Em As Dusk Falls, as escolhas raramente são algo simples e jamais permitem uma saída impune. Em grande parte dos casos, o jogo colocará o jogador em posições que chegam a ser agonizantes e ele sequer saberá o que fazer. Essas escolhas são como um olhar profundo em frente ao espelho, em que é preciso encarar demônios interiores que tanto evitamos: é preciso lidar com questões que vão muito além do certo e do errado, que vão muito além da moral.
Ao final de cada capítulo, As Dusk Falls mostra uma Árvore Narrativa com todas as escolhas feitas e outras possíveis ramificações. É curioso ter a noção de quantas possibilidades existem na história, e o jogo dá a chance do jogador recomeçar dos pontos mais importantes e descobrir cada uma delas.
Enquanto esse recurso é valioso para aqueles que querem conhecer todas as nuances de As Dusk Falls, impressiona a forma como os desenvolvedores tornaram tão natural cada desfecho. Reviver as viradas de chave mostra o quão bem construída é a narrativa e como cada destino foi carinhosamente pensado.
Esses detalhes mostram o brilhantismo com que As Dusk Falls conta sua história. Lembrando algumas das melhores séries de TV já produzidas, como a cultuada Breaking Bad - que recebe uma singela homenagem ao longo da campanha -, As Dusk Falls não tem pressa em contar sua história e dura em torno de seis horas, tempo que usa com maestria para desenvolver seus personagens e levantar questões importantes e sensíveis.
Tudo isso em um estilo belíssimo de arte que lembra graphic novels em movimento. Cada quadro parece pintado à mão e, embora esse estilo possa não ser bem recebido por alguns jogadores, confere personalidade. A trilha sonora também se destaca, e traz músicas marcantes que combinam perfeitamente com a ambientação e trazem tensão ou emoção nos momentos certos.
O jogo está completamente dublado em português do Brasil, além de contar com legendas e menus totalmente localizados. Por fim, As Dusk Falls traz recursos de acessibilidade importantes, que permitem que o jogo seja aproveitado por todos.
Considerações
As Dusk Falls traz uma narrativa reflexiva e profunda.

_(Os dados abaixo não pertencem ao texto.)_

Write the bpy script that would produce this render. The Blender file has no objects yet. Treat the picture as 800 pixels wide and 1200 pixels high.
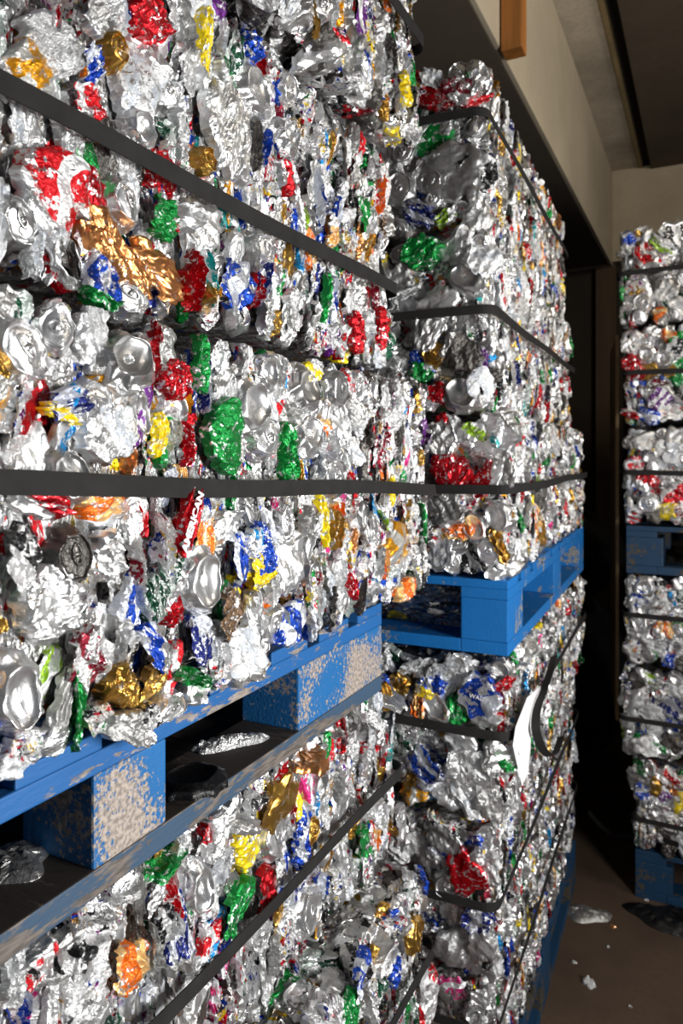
import bpy, math, random
import numpy as np
from mathutils import Vector, Matrix

# ------------------------------------------------------------------ camera, world, lights
sc = bpy.context.scene
col = sc.collection
EYE = 1.56
F = 850.0
CX, CY = 400.0, 530.0
TH = math.atan2(430.0, F)

cd = bpy.data.cameras.new('camera')
cam = bpy.data.objects.new('camera', cd)
col.objects.link(cam)
cam.location = (0, 0, EYE)
cam.rotation_euler = (math.pi / 2, 0, TH)
cd.sensor_fit = 'VERTICAL'
cd.sensor_height = 36.0
cd.lens = F / 1200 * 36.0
cd.shift_y = -70.0 / 1200.0
cd.clip_start = 0.05
cd.dof.use_dof = True
cd.dof.focus_distance = 0.90
cd.dof.aperture_fstop = 7.5
sc.camera = cam

w = bpy.data.worlds.new('world')
sc.world = w
w.use_nodes = True
bg = w.node_tree.nodes['Background']
bg.inputs[0].default_value = (0.80, 0.88, 1.0, 1)
bg.inputs[1].default_value = 0.075


def area(name, loc, target, size, size_y, power, colr):
    l = bpy.data.lights.new(name, 'AREA')
    l.shape = 'RECTANGLE'
    l.size, l.size_y, l.energy, l.color = size, size_y, power, colr
    o = bpy.data.objects.new(name, l)
    col.objects.link(o)
    o.location = loc
    o.rotation_euler = (Vector(target) - Vector(loc)).to_track_quat('-Z', 'Y').to_euler()
    return o


area('open_doorway_daylight', (1.20, 0.66, 1.36), (-0.5, 0.90, 1.34), 0.50, 0.65, 53, (1.0, 0.985, 0.96))
area('beam_fill_light', (1.6, 2.0, 3.0), (-0.4, 4.2, 2.6), 0.9, 0.5, 36, (1.0, 0.90, 0.76))  # unseen lamp added to brighten the beam and ceiling

vs = sc.view_settings
vs.view_transform = 'Standard'
vs.look = 'None'
vs.exposure = 0.0
vs.gamma = 1.0
vs.use_curve_mapping = False

R = random.Random(7)
RN = np.random.RandomState(11)


# ------------------------------------------------------------------ picture <-> place
def cam_ray(px, py):
    r = Vector((math.cos(TH), math.sin(TH), 0))
    f = Vector((-math.sin(TH), math.cos(TH), 0))
    return f + r * ((px - CX) / F) + Vector((0, 0, (CY - py) / F))


def project(p):
    x, y, z = p[0], p[1], p[2] - EYE
    d = -math.sin(TH) * x + math.cos(TH) * y
    l = math.cos(TH) * x + math.sin(TH) * y
    if d < 0.05:
        return None
    return CX + F * l / d, CY - F * z / d, d


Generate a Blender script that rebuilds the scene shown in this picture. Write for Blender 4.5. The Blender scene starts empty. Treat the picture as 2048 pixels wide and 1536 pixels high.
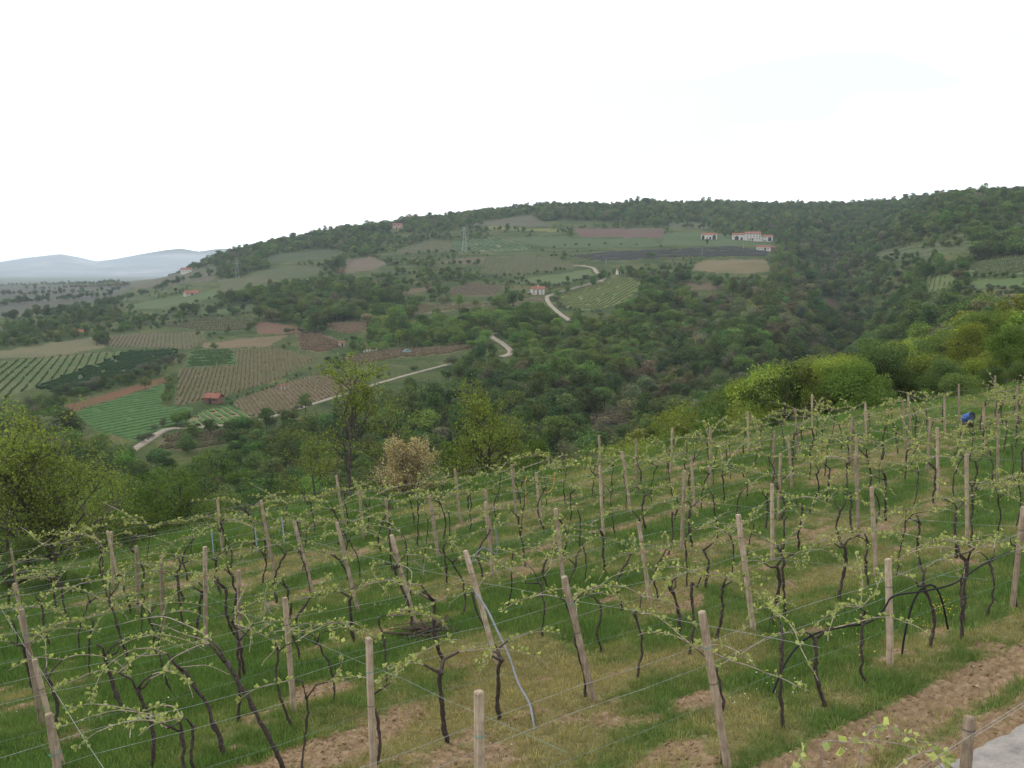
import bpy, math, random
import numpy as np
from mathutils import Vector, Matrix

SC = bpy.context.scene
COL = SC.collection
rad = math.radians

# ------------------------------------------------------------------ camera
PITCH = rad(7.64)
FPX = 1700.0                       # focal length in pixels of the 2048 px wide photograph
cam_d = bpy.data.cameras.new('camera')
cam_d.sensor_width = 36.0
cam_d.lens = 36.0 * FPX / 2048.0
cam_d.clip_start = 0.1
cam_d.clip_end = 60000.0
cam = bpy.data.objects.new('camera', cam_d)
COL.objects.link(cam)
cam.location = (0, 0, 0)
cam.rotation_euler = (rad(90) - PITCH, 0, 0)
SC.camera = cam

# ------------------------------------------------------------------ light
SUN_EL, SUN_AZ = rad(48), rad(-62)      # azimuth measured from +Y towards +X
world = bpy.data.worlds.new('World')
SC.world = world
world.use_nodes = True
wn = world.node_tree
wn.nodes.clear()
w_out = wn.nodes.new('ShaderNodeOutputWorld')
w_bg = wn.nodes.new('ShaderNodeBackground')
w_sky = wn.nodes.new('ShaderNodeTexSky')
w_sky.sky_type = 'NISHITA'
w_sky.sun_disc = False
w_sky.sun_elevation = SUN_EL
w_sky.sun_rotation = SUN_AZ
w_sky.dust_density = 3.0
w_tc = wn.nodes.new('ShaderNodeTexCoord')
w_map = wn.nodes.new('ShaderNodeMapping')
w_map.inputs['Scale'].default_value = (1.0, 1.0, 2.6)
w_map.inputs['Location'].default_value = (14.3, 4.2, 16.6)
w_no = wn.nodes.new('ShaderNodeTexNoise')
w_no.inputs['Scale'].default_value = 1.7
w_no.inputs['Detail'].default_value = 3.5
w_no.inputs['Roughness'].default_value = 0.5
w_cr = wn.nodes.new('ShaderNodeValToRGB')
w_cr.color_ramp.elements[0].position = 0.38
w_cr.color_ramp.elements[0].color = (0.455, 0.455, 0.455, 1)
w_cr.color_ramp.elements[1].position = 0.55
w_cr.color_ramp.elements[1].color = (1, 1, 1, 1)
w_mul = wn.nodes.new('ShaderNodeMixRGB')
w_mul.blend_type = 'MULTIPLY'
w_mul.inputs[0].default_value = 1.0
w_mul.inputs[2].default_value = (0.12, 0.12, 0.12, 1)     # clear sky at strength 0.12
w_mix = wn.nodes.new('ShaderNodeMixRGB')
w_mix.inputs[2].default_value = (1.62, 1.66, 1.70, 1)     # thick bright cloud
wn.links.new(w_tc.outputs['Generated'], w_map.inputs['Vector'])
wn.links.new(w_map.outputs[0], w_no.inputs['Vector'])
wn.links.new(w_no.outputs['Fac'], w_cr.inputs[0])
wn.links.new(w_sky.outputs[0], w_mul.inputs[1])
wn.links.new(w_cr.outputs[0], w_mix.inputs[0])
wn.links.new(w_mul.outputs[0], w_mix.inputs[1])
wn.links.new(w_mix.outputs[0], w_bg.inputs[0])
w_bg.inputs[1].default_value = 1.0
wn.links.new(w_bg.outputs[0], w_out.inputs[0])

sun_d = bpy.data.lights.new('sun', 'SUN')
sun_d.energy = 1.5
sun_d.angle = rad(11)
sun_d.color = (1.0, 0.95, 0.87)
sun = bpy.data.objects.new('sun', sun_d)
COL.objects.link(sun)
sdir = Vector((math.sin(SUN_AZ) * math.cos(SUN_EL), math.cos(SUN_AZ) * math.cos(SUN_EL), math.sin(SUN_EL)))
sun.rotation_euler = sdir.to_track_quat('Z', 'Y').to_euler()
sun.location = (-40, 20, 80)

SC.view_settings.view_transform = 'Standard'
SC.view_settings.look = 'None'
SC.view_settings.exposure = 0.12
SC.view_settings.gamma = 1.0
SC.view_settings.use_curve_mapping = False
SC.cycles.max_bounces = 4
SC.cycles.diffuse_bounces = 2
SC.cycles.transmission_bounces = 4
SC.cycles.transparent_max_bounces = 6
SC.cycles.volume_bounces = 1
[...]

Embora perca um pouco do ritmo em alguns capítulos, o jogo jamais perde sua carga de emoção e aproveita esses momentos para desenvolver seus personagens.
É um jogo brilhante, em que é possível sentir o carinho dos desenvolvedores em cada detalhe. Como a maioria dos jogos interativos, As Dusk Falls tem um público menor e o gênero não é capaz de agradar a todos, mas sua entrada gratuita no Game Pass no dia de seu lançamento e a possibilidade de jogatinas multijogador - que ainda não pude aproveitar - traz uma chance de ouro para conhecer uma história realmente marcante.
As Dusk Falls será lançado em 19 de julho para PC, Xbox One e Xbox Series X/S. O jogo estará disponível no Game Pass no dia do lançamento.
Essa análise foi feita no Xbox Series S, com uma cópia antecipada gentilmente cedida pela Microsoft.